§ **Information supplied**
++++++
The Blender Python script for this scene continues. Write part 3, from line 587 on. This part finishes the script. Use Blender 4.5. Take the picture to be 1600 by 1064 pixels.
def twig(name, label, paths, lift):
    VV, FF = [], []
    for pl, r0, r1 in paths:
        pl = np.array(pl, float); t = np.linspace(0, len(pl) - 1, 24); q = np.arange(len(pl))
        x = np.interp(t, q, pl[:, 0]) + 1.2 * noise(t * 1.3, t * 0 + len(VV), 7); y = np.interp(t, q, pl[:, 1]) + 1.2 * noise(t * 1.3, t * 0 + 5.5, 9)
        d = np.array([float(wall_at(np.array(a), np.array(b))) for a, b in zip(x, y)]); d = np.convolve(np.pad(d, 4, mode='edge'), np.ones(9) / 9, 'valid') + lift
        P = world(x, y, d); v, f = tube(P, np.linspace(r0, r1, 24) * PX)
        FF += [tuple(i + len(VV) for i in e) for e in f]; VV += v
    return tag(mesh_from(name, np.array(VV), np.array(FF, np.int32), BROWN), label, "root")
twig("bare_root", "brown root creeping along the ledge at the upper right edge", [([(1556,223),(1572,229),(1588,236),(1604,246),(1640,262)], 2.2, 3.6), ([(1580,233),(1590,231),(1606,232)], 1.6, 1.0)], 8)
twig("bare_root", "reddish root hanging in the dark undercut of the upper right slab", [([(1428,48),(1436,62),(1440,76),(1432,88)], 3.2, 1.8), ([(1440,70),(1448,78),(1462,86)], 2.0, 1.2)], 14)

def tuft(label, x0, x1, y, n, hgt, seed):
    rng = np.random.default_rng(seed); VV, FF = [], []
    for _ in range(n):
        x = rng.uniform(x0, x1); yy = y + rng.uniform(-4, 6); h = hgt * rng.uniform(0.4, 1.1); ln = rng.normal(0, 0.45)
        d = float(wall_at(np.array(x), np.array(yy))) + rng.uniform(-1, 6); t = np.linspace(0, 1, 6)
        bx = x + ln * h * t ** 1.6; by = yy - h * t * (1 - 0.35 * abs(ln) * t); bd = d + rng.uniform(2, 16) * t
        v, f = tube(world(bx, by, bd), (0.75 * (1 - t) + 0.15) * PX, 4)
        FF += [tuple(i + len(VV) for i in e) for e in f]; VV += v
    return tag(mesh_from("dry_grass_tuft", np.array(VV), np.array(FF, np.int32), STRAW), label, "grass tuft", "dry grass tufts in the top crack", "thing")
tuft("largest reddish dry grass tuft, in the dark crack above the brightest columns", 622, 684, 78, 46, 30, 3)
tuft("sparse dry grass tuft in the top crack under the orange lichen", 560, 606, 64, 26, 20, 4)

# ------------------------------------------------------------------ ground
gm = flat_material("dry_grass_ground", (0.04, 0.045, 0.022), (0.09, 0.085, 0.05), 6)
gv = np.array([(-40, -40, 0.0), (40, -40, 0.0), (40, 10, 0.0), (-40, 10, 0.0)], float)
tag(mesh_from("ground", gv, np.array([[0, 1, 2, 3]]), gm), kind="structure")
++++++
§ **Written exercise**
Working from the material above, retype it in its entirety without change.

§ **Written response**
The Blender Python script for this scene continues. Write part 3, from line 587 on. This part finishes the script. Use Blender 4.5. Take the picture to be 1600 by 1064 pixels.
def twig(name, label, paths, lift):
    VV, FF = [], []
    for pl, r0, r1 in paths:
        pl = np.array(pl, float); t = np.linspace(0, len(pl) - 1, 24); q = np.arange(len(pl))
        x = np.interp(t, q, pl[:, 0]) + 1.2 * noise(t * 1.3, t * 0 + len(VV), 7); y = np.interp(t, q, pl[:, 1]) + 1.2 * noise(t * 1.3, t * 0 + 5.5, 9)
        d = np.array([float(wall_at(np.array(a), np.array(b))) for a, b in zip(x, y)]); d = np.convolve(np.pad(d, 4, mode='edge'), np.ones(9) / 9, 'valid') + lift
        P = world(x, y, d); v, f = tube(P, np.linspace(r0, r1, 24) * PX)
        FF += [tuple(i + len(VV) for i in e) for e in f]; VV += v
    return tag(mesh_from(name, np.array(VV), np.array(FF, np.int32), BROWN), label, "root")
twig("bare_root", "brown root creeping along the ledge at the upper right edge", [([(1556,223),(1572,229),(1588,236),(1604,246),(1640,262)], 2.2, 3.6), ([(1580,233),(1590,231),(1606,232)], 1.6, 1.0)], 8)
twig("bare_root", "reddish root hanging in the dark undercut of the upper right slab", [([(1428,48),(1436,62),(1440,76),(1432,88)], 3.2, 1.8), ([(1440,70),(1448,78),(1462,86)], 2.0, 1.2)], 14)

def tuft(label, x0, x1, y, n, hgt, seed):
    rng = np.random.default_rng(seed); VV, FF = [], []
    for _ in range(n):
        x = rng.uniform(x0, x1); yy = y + rng.uniform(-4, 6); h = hgt * rng.uniform(0.4, 1.1); ln = rng.normal(0, 0.45)
        d = float(wall_at(np.array(x), np.array(yy))) + rng.uniform(-1, 6); t = np.linspace(0, 1, 6)
        bx = x + ln * h * t ** 1.6; by = yy - h * t * (1 - 0.35 * abs(ln) * t); bd = d + rng.uniform(2, 16) * t
        v, f = tube(world(bx, by, bd), (0.75 * (1 - t) + 0.15) * PX, 4)
        FF += [tuple(i + len(VV) for i in e) for e in f]; VV += v
    return tag(mesh_from("dry_grass_tuft", np.array(VV), np.array(FF, np.int32), STRAW), label, "grass tuft", "dry grass tufts in the top crack", "thing")
tuft("largest reddish dry grass tuft, in the dark crack above the brightest columns", 622, 684, 78, 46, 30, 3)
tuft("sparse dry grass tuft in the top crack under the orange lichen", 560, 606, 64, 26, 20, 4)

# ------------------------------------------------------------------ ground
gm = flat_material("dry_grass_ground", (0.04, 0.045, 0.022), (0.09, 0.085, 0.05), 6)
gv = np.array([(-40, -40, 0.0), (40, -40, 0.0), (40, 10, 0.0), (-40, 10, 0.0)], float)
tag(mesh_from("ground", gv, np.array([[0, 1, 2, 3]]), gm), kind="structure")